Shipyard working to fill gaps in federal shipbuilding timeline
seaspan welding panel

Seaspan Shipyards is scrambling to rustle up more work for next year after concluding delays in the federal shipbuilding program could result in the layoffs of hundreds of skilled tradesmen at the shipyard if a fix isn’t found.

That sobering news was shared with workers at the shipyard following a recent review of timelines which set out when ships are expected to be designed and built in the yard under the federal government’s national shipbuilding strategy.

Seaspan won the right to bid on up to $8 billion of non-combat federal shipbuilding in 2011.

The national shipbuilding program was intended to end the boom-and-bust cycle for winning shipbuilders by providing steady work for those yards for the next 30 years.

But the program has experienced growing pains as Seaspan began work on three federal fisheries vessels, the first major shipbuilding to take place in the yard in at least two decades. Those ships are now at least six months behind schedule.

More concerning to the shipyard, however, are delays in preliminary work on the fourth ship – an offshore science vessel – which mean Seaspan won’t be ready to start building that until 2019 – a year later than planned.

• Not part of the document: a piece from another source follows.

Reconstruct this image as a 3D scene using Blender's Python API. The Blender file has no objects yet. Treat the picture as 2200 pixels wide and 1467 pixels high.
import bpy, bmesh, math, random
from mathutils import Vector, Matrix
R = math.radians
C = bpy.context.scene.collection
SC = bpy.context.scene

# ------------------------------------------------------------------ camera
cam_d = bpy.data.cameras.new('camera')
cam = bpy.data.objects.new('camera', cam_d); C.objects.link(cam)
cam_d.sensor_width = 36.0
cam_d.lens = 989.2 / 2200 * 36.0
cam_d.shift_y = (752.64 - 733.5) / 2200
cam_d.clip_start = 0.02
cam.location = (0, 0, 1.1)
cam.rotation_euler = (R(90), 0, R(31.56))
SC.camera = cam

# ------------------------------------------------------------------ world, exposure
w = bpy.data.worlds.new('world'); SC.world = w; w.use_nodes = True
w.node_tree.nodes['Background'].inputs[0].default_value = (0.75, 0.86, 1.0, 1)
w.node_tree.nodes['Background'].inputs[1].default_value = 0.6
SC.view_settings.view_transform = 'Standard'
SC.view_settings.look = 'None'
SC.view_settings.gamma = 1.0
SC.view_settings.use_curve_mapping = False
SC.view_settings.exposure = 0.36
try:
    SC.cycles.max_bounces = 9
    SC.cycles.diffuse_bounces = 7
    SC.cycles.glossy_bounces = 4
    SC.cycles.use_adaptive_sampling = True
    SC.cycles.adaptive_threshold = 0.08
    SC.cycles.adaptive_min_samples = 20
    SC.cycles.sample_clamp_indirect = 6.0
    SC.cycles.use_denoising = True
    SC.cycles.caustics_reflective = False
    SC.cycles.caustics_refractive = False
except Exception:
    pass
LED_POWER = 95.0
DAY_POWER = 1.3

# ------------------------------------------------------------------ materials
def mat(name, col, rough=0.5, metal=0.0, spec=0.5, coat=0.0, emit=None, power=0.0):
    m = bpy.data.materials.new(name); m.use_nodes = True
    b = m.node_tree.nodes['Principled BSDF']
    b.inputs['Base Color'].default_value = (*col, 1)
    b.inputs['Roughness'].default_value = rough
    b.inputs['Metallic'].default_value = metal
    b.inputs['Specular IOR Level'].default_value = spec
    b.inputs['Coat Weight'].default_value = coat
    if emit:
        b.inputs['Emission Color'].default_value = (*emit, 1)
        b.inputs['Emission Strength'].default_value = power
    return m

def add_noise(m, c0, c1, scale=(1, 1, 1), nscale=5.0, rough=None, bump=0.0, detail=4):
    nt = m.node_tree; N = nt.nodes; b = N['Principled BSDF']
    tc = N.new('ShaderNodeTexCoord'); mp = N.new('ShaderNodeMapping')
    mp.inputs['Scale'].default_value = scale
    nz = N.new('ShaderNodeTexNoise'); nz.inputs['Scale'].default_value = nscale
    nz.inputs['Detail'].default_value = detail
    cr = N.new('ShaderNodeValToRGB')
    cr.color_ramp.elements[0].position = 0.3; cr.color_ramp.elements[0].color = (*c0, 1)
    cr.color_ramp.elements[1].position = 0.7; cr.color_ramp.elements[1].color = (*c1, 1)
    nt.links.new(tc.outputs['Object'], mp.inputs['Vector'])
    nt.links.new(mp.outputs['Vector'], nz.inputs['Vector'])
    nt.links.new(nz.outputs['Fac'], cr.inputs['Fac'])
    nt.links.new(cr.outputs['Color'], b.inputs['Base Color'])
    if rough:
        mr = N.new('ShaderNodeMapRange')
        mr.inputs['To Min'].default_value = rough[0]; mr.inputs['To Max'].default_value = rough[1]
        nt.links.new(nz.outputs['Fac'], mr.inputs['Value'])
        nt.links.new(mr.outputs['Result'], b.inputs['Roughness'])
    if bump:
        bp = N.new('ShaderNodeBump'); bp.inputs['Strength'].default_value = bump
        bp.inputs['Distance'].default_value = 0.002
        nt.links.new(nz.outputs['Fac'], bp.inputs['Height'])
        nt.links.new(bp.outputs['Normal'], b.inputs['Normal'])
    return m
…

In a worst-case scenario, “There’s going to be big layoffs, a year or a year and a half when there’s not going to be any work between the two ships,” said Butch Sidey, business agent for the Marine Shipbuilders Union local 506, which represents unionized workers at Seaspan.

If that happens, there could be a long-term impact to the workforce, which currently numbers about 600 tradespeople at the shipyard.

If layoffs occur, “It’s going to be very hard to get these individuals back. The skill loss is massive,” said Sidey.

“They quit their jobs to come to work at Seaspan,” he said.

Under the national shipbuilding program, “everybody was promised long-term jobs for 30 years,” he said. “We’ve had some people say (if they get laid off), ‘Look, I’m not coming back.’”

But Seaspan hasn’t thrown in the towel just yet.

“How big is the gap, how long is the gap will depend in part on how successful we are in going to the market to find new opportunities,” said Tim Page, vice-president of government relations at Seaspan.

Page said the shipyard is aggressively pursuing new work to fill in the schedule and has recently landed some two and three-month contracts for refit work on other federal vessels including a Coast Guard ship, an orca-class Royal Canadian Navy patrol vessel and a commercial research ship which will keep workers busy in the yard for a while.

Page said he couldn’t comment on what caused the delay in the fourth ship’s anticipated construction schedule.

“Both Canada and the shipyard have learned a great deal since we began working together back in 2011,” he said.

Along with drumming up more repair work, various solutions have reportedly been floated for filling the hole in the shipbuilding schedule, including the possibility of building federal ships in a different order.

“Nothing is being ruled out and nothing has been decided on,” said Page.

Seaspan will discuss the issue with Ottawa over the next two months.

Seaspan previously pulled out of a bidding process for $140 million of major refit work on two large B.C. Ferries – after being shortlisted in 2015 – saying the shipyard was too busy to take it on. A Polish shipyard won that work and last month The Spirit of British Columbia left for overseas. It is expected to return in the spring of 2018. A second ship will head out next fall for the same work and return in the spring of 2019.

George McPherson, spokesman for the Shipyard General Workers Federation, a lobby group representing several shipyard unions, said he never bought the argument that local shipyards couldn’t do the refit work on the ferries. “I think they could have done it. I don’t accept the excuse they had too much going on with the federal government and the national shipbuilding strategy,” he said.

McPherson said while there’s no point bemoaning the decision now, he’ll continue to pressure the province to make sure no more shipyard work leaves B.C.